▸ **Given data**:

#####

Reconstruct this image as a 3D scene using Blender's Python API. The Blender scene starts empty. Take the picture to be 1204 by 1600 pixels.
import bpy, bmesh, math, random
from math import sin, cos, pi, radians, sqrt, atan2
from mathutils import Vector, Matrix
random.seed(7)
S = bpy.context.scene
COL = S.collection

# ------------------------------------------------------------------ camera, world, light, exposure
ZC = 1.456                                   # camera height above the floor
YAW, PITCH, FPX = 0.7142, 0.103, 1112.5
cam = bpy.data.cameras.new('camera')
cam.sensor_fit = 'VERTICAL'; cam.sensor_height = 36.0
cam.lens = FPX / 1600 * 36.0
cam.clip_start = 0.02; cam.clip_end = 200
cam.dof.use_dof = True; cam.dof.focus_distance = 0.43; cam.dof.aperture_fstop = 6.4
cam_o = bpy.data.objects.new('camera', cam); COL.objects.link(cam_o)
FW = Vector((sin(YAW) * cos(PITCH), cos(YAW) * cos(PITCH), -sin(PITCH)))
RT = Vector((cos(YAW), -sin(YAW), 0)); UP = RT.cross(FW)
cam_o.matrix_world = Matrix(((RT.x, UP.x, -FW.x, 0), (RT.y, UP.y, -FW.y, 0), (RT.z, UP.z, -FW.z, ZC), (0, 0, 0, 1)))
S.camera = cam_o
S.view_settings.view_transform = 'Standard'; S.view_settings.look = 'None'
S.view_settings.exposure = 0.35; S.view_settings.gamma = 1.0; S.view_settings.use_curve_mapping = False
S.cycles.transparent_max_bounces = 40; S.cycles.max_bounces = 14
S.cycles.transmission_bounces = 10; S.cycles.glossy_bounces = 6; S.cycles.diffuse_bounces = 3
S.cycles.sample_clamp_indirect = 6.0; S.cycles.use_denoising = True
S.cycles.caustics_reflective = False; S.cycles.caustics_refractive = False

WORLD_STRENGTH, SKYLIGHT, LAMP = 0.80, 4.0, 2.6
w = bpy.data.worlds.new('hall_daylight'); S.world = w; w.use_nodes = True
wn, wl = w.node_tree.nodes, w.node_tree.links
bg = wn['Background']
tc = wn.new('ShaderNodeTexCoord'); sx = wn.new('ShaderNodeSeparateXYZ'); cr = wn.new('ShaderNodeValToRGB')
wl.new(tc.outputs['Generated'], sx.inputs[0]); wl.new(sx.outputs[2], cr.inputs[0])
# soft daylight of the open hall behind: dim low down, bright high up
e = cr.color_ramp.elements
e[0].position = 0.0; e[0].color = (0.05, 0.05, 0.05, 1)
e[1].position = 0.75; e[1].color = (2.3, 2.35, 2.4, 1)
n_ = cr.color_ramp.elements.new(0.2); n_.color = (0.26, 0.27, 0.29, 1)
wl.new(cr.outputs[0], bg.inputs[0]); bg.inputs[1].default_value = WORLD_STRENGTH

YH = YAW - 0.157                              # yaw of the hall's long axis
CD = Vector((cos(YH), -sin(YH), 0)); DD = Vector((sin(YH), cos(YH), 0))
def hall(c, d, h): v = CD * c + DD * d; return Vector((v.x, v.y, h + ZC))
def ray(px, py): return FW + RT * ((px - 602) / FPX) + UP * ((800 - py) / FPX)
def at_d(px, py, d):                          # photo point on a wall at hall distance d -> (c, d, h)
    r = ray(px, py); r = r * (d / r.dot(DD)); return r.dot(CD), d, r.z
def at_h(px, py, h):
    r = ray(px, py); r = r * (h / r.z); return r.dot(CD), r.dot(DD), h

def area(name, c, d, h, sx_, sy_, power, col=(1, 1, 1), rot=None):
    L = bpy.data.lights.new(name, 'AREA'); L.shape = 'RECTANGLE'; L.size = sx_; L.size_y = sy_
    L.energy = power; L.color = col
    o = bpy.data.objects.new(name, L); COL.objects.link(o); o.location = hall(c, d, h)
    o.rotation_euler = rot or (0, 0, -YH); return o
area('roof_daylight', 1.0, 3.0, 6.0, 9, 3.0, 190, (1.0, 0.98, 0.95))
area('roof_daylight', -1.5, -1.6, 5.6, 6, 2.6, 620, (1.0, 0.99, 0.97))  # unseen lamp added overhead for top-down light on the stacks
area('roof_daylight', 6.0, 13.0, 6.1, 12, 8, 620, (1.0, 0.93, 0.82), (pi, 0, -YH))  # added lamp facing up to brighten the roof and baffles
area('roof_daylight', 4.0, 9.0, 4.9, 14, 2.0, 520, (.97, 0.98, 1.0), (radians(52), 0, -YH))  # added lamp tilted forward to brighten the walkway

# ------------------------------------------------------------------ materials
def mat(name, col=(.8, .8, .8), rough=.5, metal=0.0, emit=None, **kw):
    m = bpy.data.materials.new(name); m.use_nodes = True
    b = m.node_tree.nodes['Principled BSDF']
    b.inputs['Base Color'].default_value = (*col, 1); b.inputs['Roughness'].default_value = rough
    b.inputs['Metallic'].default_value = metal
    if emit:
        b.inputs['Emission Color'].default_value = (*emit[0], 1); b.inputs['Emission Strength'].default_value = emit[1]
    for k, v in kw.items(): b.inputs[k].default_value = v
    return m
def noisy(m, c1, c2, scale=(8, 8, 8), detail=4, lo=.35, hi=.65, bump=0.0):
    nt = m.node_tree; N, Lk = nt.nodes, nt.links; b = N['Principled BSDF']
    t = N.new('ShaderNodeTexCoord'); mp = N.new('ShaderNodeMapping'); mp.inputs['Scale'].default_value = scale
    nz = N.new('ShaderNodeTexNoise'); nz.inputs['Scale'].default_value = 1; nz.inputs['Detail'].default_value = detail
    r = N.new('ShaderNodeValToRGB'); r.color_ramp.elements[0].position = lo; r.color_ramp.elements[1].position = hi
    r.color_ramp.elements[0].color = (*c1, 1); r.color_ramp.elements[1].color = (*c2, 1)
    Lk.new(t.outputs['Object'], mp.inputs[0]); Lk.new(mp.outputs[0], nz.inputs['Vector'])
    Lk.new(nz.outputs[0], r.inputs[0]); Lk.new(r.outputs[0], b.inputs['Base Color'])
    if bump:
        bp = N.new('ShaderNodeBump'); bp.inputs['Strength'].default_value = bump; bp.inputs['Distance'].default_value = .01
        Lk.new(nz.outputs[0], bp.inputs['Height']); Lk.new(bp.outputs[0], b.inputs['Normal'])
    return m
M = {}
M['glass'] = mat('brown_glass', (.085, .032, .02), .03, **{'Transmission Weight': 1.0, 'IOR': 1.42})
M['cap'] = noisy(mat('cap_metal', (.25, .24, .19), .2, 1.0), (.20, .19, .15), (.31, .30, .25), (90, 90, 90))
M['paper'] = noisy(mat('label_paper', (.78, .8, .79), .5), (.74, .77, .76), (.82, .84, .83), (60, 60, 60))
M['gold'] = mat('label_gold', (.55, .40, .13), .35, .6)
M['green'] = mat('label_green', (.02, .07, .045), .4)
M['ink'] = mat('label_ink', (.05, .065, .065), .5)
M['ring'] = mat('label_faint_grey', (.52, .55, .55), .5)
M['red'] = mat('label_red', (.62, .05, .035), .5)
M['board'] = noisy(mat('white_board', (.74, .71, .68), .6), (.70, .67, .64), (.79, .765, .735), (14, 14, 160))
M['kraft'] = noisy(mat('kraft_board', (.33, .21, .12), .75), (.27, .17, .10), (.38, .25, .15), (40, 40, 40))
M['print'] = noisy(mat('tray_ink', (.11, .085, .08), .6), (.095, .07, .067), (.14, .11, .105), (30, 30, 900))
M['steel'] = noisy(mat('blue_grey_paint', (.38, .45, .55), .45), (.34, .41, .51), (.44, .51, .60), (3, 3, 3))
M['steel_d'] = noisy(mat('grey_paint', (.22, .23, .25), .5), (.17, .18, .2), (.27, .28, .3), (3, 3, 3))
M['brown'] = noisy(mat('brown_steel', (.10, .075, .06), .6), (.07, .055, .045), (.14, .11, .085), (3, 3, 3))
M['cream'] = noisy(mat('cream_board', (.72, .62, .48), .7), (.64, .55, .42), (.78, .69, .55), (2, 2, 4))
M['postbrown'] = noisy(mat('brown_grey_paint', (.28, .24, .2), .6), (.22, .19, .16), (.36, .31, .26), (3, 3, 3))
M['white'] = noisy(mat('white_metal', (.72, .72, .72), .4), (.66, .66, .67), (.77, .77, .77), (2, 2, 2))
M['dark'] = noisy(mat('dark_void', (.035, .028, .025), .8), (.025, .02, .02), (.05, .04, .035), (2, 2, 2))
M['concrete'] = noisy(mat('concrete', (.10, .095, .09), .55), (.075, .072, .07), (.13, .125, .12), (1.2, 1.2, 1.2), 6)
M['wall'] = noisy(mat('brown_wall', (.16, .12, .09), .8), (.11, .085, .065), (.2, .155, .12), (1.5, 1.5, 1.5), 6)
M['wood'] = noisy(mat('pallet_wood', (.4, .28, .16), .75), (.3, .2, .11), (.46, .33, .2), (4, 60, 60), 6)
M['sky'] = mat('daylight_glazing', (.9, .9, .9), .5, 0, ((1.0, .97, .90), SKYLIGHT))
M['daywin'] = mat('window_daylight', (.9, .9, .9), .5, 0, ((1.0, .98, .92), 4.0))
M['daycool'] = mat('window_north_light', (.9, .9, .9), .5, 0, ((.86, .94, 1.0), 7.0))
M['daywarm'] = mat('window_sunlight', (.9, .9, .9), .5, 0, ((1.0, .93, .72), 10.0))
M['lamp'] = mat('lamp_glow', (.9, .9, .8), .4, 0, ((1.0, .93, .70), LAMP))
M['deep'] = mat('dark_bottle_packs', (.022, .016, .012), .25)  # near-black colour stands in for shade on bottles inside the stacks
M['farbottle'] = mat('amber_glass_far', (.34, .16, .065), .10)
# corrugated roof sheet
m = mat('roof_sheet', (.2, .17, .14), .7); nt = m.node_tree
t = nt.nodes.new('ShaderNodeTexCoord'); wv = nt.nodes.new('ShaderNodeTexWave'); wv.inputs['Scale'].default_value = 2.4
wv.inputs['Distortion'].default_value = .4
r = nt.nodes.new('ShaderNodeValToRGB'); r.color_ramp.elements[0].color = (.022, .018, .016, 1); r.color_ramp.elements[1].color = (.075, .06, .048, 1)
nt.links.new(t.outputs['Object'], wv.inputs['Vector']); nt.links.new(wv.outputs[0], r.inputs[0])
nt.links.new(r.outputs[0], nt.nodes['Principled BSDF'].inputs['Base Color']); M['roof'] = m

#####

▸ **Exercise requirements**: Filter out every line that lacks the word "scene", and copy the rest.

▸ **Completed exercise**:
Reconstruct this image as a 3D scene using Blender's Python API. The Blender scene starts empty. Take the picture to be 1204 by 1600 pixels.
S = bpy.context.scene